You can access images and notifications anywhere, and control the system remotely, by installing Archos Home on another device and pairing it to the Archos tablet.

And sadly there’s no integration with the popular integration centre of smart home technology: IFTTT (If This, Then That). IFTTT is easy to use and free, and accommodates numerous web and smart home technologies with simple recipes that follow the formula spelled out in its name.

Instead, Archos recommends you buy Tasker, a £3 app which is undoubtedly powerful but hideously complex, and a perfect example of what happens when engineers design software only comprehensible to other engineers. 

We can't begin to describe how unpleasant it is to use the Tasker app
We can’t begin to describe how unpleasant it is to use the Tasker app

Archos Smart Home review: Recombu’s verdict

There’s not a lot to like about the Archos Smart Home: but it’s a good demo of trying to make technology too cheap, too fast.

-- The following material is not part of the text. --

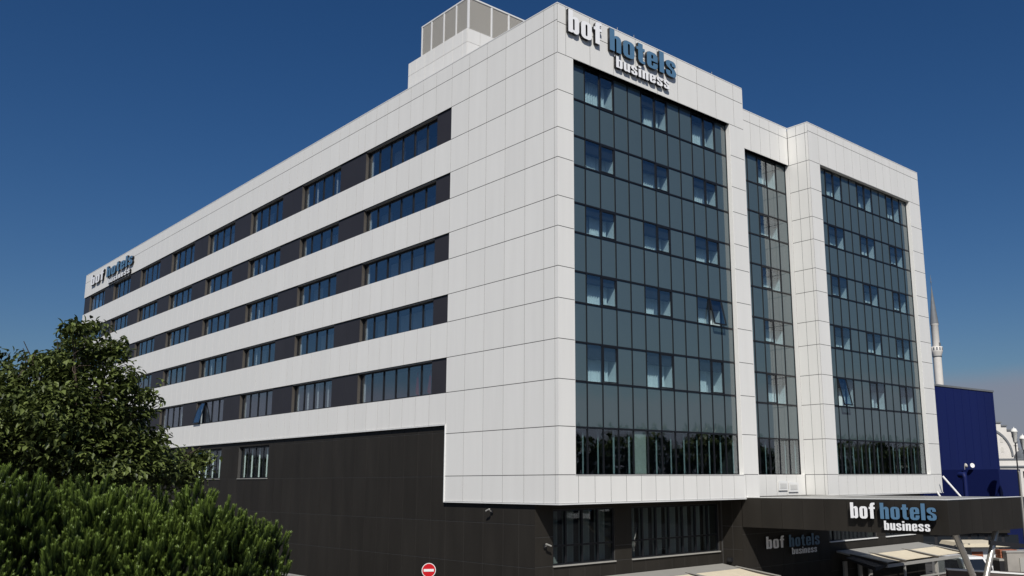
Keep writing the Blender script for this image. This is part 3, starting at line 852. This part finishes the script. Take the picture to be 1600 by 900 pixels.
# ------------------------------------------------------------------ things to the right, beyond the canopy
# blue store building
bb = thing('store_building', 'plain dark blue windowless store hall behind the hotel', 'store building', (88.7, 24.4, 0), math.atan2(-1.01, 15.3))
MB().box(-40, 15.34, 0, 50, G, 20).build('wall', M['blue'], bb)
MB().box(-40, 15.42, -.1, 50, 20, 20.25).build('roof_edge', M['lead'], bb)
for i in range(9):
    x = -2 + i * 2.1
    MB().box(x - .02, x + .02, -.03, -.001, 9.6, 20).build('cladding_seam', M['blue'], bb)
an = thing('store_annex', 'lower flat roofed dark blue annex in front of the blue hall', 'annex', (0, 0, 0))
A0, A1, A2 = at(1440, 728, 96), at(1560, 733, 92), at(1594, 735, 97)
poly = [(A0.x, A0.y), (A1.x, A1.y), (A2.x, A2.y), (A2.x + 12, A2.y + 16), (A0.x + 8, A0.y + 14)]
MB().prism(poly, 'z', G, A1.z).build('wall', M['blue'], an)
Q = at(1507, 742, 91)
MB().tube([(Q.x, Q.y, G), (Q.x, Q.y, Q.z - .25), (Q.x, Q.y, Q.z), (Q.x + .3, Q.y + .6, Q.z)], [.2, .2, .27, .27], 14).build('duct', M['blue'], an)
for px, rr_ in ((1507, .22), (1518, .22)):
    Q = at(px, 728, 93); d = thing('satellite_dish', 'grey satellite dish on the blue annex roof' if px == 1507 else 'bright white satellite dish on the blue annex roof', 'satellite dish', (Q.x, Q.y, A1.z), 0, 'satellite dishes on the blue annex')
    o = MB().lathe([(.001, 0), (rr_ * .5, .04), (rr_, .16), (rr_, .18), (rr_ * .5, .06), (.001, .02)], n=18).build('dish', M['paint'] if px == 1518 else M['louver'], d, (0, 0, .32))
    o.rotation_euler = (math.radians(75), 0, math.radians(-35 if px == 1518 else 60))
    MB().tube([(0, 0, 0), (0, 0, .34)], .03, 8).build('mast', M['alu'], d)
a_, b_ = at(1432, 850, 84), at(1576, 850, 86)
t = thing('storefront', 'dark shop front under the blue annex', 'shop front', (0, 0, 0)); zt = at(1500, 818, 85).z
u_ = Vector((b_.x - a_.x, b_.y - a_.y, 0)); Lw = u_.length; t.location = (a_.x, a_.y, 0); t.rotation_euler = (0, 0, math.atan2(u_.y, u_.x))
MB().box(0, Lw, 0, 5, G, zt).build('wall', M['black'], t)
for k_ in range(6): MB().box(.4 + k_ * 1.35, 1.5 + k_ * 1.35, -.03, .0, G + .2, zt - .9).build('shop_window', M['vanglass'], t)
MB().box(-.1, Lw + .1, -.35, -.002, zt - .75, zt - .25).build('fascia', M['dark'], t)
# white bracing poles between hotel and annex
for lab, p, q, T in (('white slanting pole leaning against the blue annex wall', (1473, 744), (1502, 777), 70), ('short white slanting pole under the white hotel corner', (1464, 768), (1471, 779), 69)):
    t = MB().tube([at(*p, T), at(*q, T), at(2 * q[0] - p[0], 2 * q[1] - p[1], T)], .07, 8).build('brace_pole', M['paint'])
    tag(t, lab, 'pole', 'white slanting poles')
# minaret
mt_ = at(1463.5, 549, 230); mz = mt_.z
mi = thing('minaret', 'slim white mosque minaret with pointed grey roof and one balcony', 'minaret', (mt_.x, mt_.y, 0))
MB().lathe([(.98, G), (.96, mz - 1.3)], n=16).build('shaft', M['stone'], mi)
MB().lathe([(.96, mz - 1.3), (1.05, mz - 1.0), (1.32, mz - .2), (1.36, mz), (1.36, mz + 1.05), (1.28, mz + 1.05), (1.28, mz + .1), (.84, mz + .05)], n=16).build('balcony', M['stone'], mi)
MB().lathe([(.84, mz + .05), (.84, mz + 6.2), (.93, mz + 6.3), (.93, mz + 6.6)], n=16).build('upper_shaft', M['stone'], mi)
zc = mz + 6.6
MB().lathe([(.97, zc), (.02, zc + 9.4)], n=16).build('spire', M['lead'], mi)
MB().lathe([(.02, zc + 9.3), (.07, zc + 9.4), (.07, zc + 10), (.16, zc + 10.2), (.05, zc + 10.5), (.12, zc + 11), (.04, zc + 11.3), (.03, zc + 12)], n=8).build('finial', M['lead'], mi)
MB().lathe([(1.0, mz - 1.32), (1.1, mz - 1.3), (1.1, mz - 1.15), (1.0, mz - 1.1)], n=16).build('ring', M['lead'], mi)
for k_ in range(12):
    a_ = k_ * math.pi / 6; MB().box(-.16, .16, -.02, .02, .2, .85).build('balcony_panel', M['lead'], mi, (1.375 * math.cos(a_), 1.375 * math.sin(a_), mz)).rotation_euler = (0, 0, a_ + math.pi / 2)
MB().box(-.25, .25, -1.0, -.8, mz + .15, mz + 2.0).build('doorway', M['lead'], mi)
# mosque: stepped arch, small dome, low walls
mo0 = at(1539, 735, 240); ax = RR.copy(); ax.z = 0; ax.normalize()
mosque = thing('mosque', 'pale stone mosque front with stepped round gable and grey dome beyond the blue hall', 'mosque', (mo0.x, mo0.y, 0), math.atan2(ax.y, ax.x))
s_ = 240 / F * 1.0; zb = mo0.z
HP = lambda x, y: ((x - 1539) * s_, zb + (735 - y) * s_)
st = [(8.6 * math.sin(math.pi / 2 * k_ / 8), zb + 3.3 + 8.6 * math.cos(math.pi / 2 * k_ / 8)) for k_ in range(9)]
right = []
for (xa, za), (xb, zc_) in zip(st, st[1:]): right += [(xb, za), (xb, zc_)]
outl = [(-8.6, zb - 4)] + [(-x, z) for x, z in right[::-1]] + right + [(8.6, zb - 4)]
MB().prism(outl, 'y', 0, 1.5).build('gable_wall', M['stone'], mosque)
for (xa, za), (xb, zc_) in zip(st, st[1:]):
    for sx in ((-1, 1) if xa > .1 else (1,)):
        q = sorted((sx * (xa if xa > .1 else -xb) - sx * .0, sx * (xb + .12)))
        MB().box(q[0], q[1], -.3, 1.8, za + .003, za + .33).build('step_cap', M['lead'], mosque)
arc = MB()
for k_ in range(24):
    a0_, a1_ = (math.pi * k_ / 24, math.pi * (k_ + 1) / 24); r0, r1 = 6.7, 7.15
    arc.prism([(r * math.cos(q), zb + 3.3 + r * math.sin(q)) for r, q in ((r0, a0_), (r1, a0_), (r1, a1_), (r0, a1_))], 'y', -.25, .01)
arc.build('arch_band', M['lead'], mosque)
for row, zz in ((0, 4.3), (1, 6.6)):
    for k_ in range(-3, 4):
        x = k_ * 1.55
        if math.hypot(x, zz - 3.0) < 6.2:
            MB().prism([(x - .33, zb + zz), (x + .33, zb + zz), (x + .33, zb + zz + .9), (x + .2, zb + zz + 1.2), (x, zb + zz + 1.32), (x - .2, zb + zz + 1.2), (x - .33, zb + zz + .9)], 'y', -.06, .01).build('window', M['louver'], mosque)
dm = MB().lathe([(3.0, 0), (2.9, .7), (2.4, 1.5), (1.5, 2.1), (.5, 2.4), (.01, 2.5)], n=24).build('dome', M['lead'], mosque, (7.6, -6, zb + 2.6))
MB().box(-9, 16, -10, -2, zb - 6, zb + .6).build('porch_wall', M['stone'], mosque)
MB().box(-9.2, 16.2, -10.3, -1.9, zb + .6, zb + .95).build('porch_cornice', M['lead'], mosque)
MB().box(-8, 15, -9, -2.5, zb + .95, zb + 2.3).build('porch_roof', M['stone'], mosque)
MB().box(-8.2, 15.2, -9.2, -2.4, zb + 2.3, zb + 2.6).build('roof_band', M['lead'], mosque)
for k_ in range(8):
    MB().box(2.5 + k_ * 1.6, 3.4 + k_ * 1.6, -10.06, -9.99, zb - 1.8, zb - .3).build('window', M['vanglass'], mosque)


# street lamps
def street_lamp(px, pyt, T, label):
    Pt = at(px, pyt, T); t = thing('street_lamp', label, 'street lamp', (Pt.x, Pt.y, G), 0, 'street lamps beside the blue annex'); h = Pt.z - G
    MB().tube([(0, 0, 0), (0, 0, 1.2), (0, 0, 1.25), (0, 0, h - 1.2)], [.12, .11, .075, .055], 10).build('pole', M['black'], t)
    MB().lathe([(.10, h - 1.25), (.14, h - 1.2), (.26, h - .35), (.30, h - .32), (.30, h - .26), (.26, h - .25), (.19, h - .05), (.03, h), (.02, h + .12)], n=14).build('lantern', M['lamp'], t)
    MB().box(-.35, .35, -.02, .02, h - 1.55, h - 1.5).build('cross_arm', M['black'], t)


street_lamp(1584, 669, 88, 'black street lamp with white lantern in front of the pale mosque arch')
street_lamp(1597.5, 680, 88, 'black street lamp with white lantern at the right picture edge')
Q = at(1593, 742, 80)
tag(MB().tube([(Q.x, Q.y, G), (Q.x, Q.y, Q.z), (Q.x - .1, Q.y, Q.z + .3)], .07, 8).build('pipe_post', M['alu']), 'thin grey pipe post before the corner of the blue annex', 'post')

# gate booth with flat tan roof
Bp = at(1520, 868, 74); t = thing('gate_booth', 'small white gate booth with flat tan roof behind the slanting columns', 'booth', (Bp.x, Bp.y, G), math.radians(-42))
hz = at(1520, 852, 74).z - G
MB().box(-.6, 1.4, -1.2, 1.2, 0, hz).build('wall', M['paint'], t)
MB().prism([(-1.5, hz), (2.0, hz), (1.8, hz + .25), (-1.3, hz + .25)], 'y', -1.8, 2.2).build('roof', M['fabric'], t)
MB().box(-.6, .2, -1.24, -1.2, hz - .75, hz - .35).build('notice_board', M['terracotta'], t)
MB().box(-1.0, 1.0, -1.5, -1.2, hz - 1.05, hz - .9).build('counter', M['black'], t)
# van
Vp = at(1539, 886, 66); van = thing('van', 'white van facing the camera parked beside the gate booth', 'van', (Vp.x, Vp.y, G), math.radians(-33))
bd = MB()
bd.prism([(-.05, .35), (-.05, 1.0), (.75, 1.12), (1.25, 1.85), (1.5, 1.98), (4.6, 2.0), (4.75, 1.2), (4.75, .35)], 'x', -.92, .92)
ob_ = bd.build('body', M['vanpaint'], van)
bv = ob_.modifiers.new('b', 'BEVEL'); bv.width = .08; bv.segments = 2
MB().add([(-.8, .76, 1.16), (.8, .76, 1.16), (.68, 1.2, 1.83), (-.68, 1.2, 1.83), (-.8, .73, 1.18), (.8, .73, 1.18), (.68, 1.17, 1.85), (-.68, 1.17, 1.85)],
         [(0, 1, 2, 3), (7, 6, 5, 4), (0, 4, 5, 1), (1, 5, 6, 2), (2, 6, 7, 3), (3, 7, 4, 0)]).build('windscreen', M['vanglass'], van)
for sx in (-1, 1):
    MB().prism([(1.35, 1.2), (3.0, 1.2), (3.0, 1.78), (1.62, 1.78)], 'x', sx * .925 - .012, sx * .925 + .012).build('side_window', M['vanglass'], van)
    MB().box(sx * .62 - .16, sx * .62 + .16, -.09, -.04, .68, .9).build('headlight', M['lamp'], van)
    MB().bar((sx * .95, 1.0, 1.2), (sx * 1.15, .98, 1.25), .12, .22).build('mirror', M['black'], van)
    for y in (.9, 3.8):
        wh = MB().tube([(sx * .78, y, .33), (sx * .96, y, .33)], .33, 18).build('wheel', M['rubber'], van)
        MB().tube([(sx * .955, y, .33), (sx * .97, y, .33)], .19, 14).build('rim', M['alu'], wh)
MB().box(-.5, .5, -.085, -.04, .62, .85).build('grille', M['black'], van)
MB().box(-.93, .93, -.14, -.04, .36, .56).build('bumper', M['black'], van)
# low brown wall with pale coping
a_, b_ = at(1478, 889, 52), at(1625, 898, 54)
t = thing('garden_wall', 'low brown wall with pale coping in front of the white van', 'wall')
MB().bar((a_.x, a_.y, (a_.z + G) / 2 - .05), (b_.x, b_.y, (b_.z + G) / 2 - .05), .25, a_.z - G).build('wall_body', M['brownwall'], t)
MB().bar((a_.x, a_.y, a_.z), (b_.x, b_.y, b_.z), .34, .08).build('coping', M['paint'], t)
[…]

We like the Connected Objects: they’re compact, discreet and easy to use, although we’d pay double for an HD camera instead of the VGA Mini Cam.

The Archos Home app is a bit of a let-down, and the Smart Home Tablet doubly so: the cheap touchscreen is frustrating and the screen is just unpleasant to look at.

The app is easy to use as far as it goes, but it doesn’t do enough, and the Tasker app recommended as an alternative is a nightmare. IFTTT integration is a necessity for any smart home kit today.

Maybe the biggest let-down is the use of Android 4.2 instead of 4.3, forcing Archos to develop its own Bluetooth integration that only works with the Connected Objects. Pointless.

With Apple poised to launch HomeKit and Google expected to announce a similar initiative, we can’t help feeling that the best hope for Archos Smart Home is to make its neat Connected Objects accessible to better software than its own.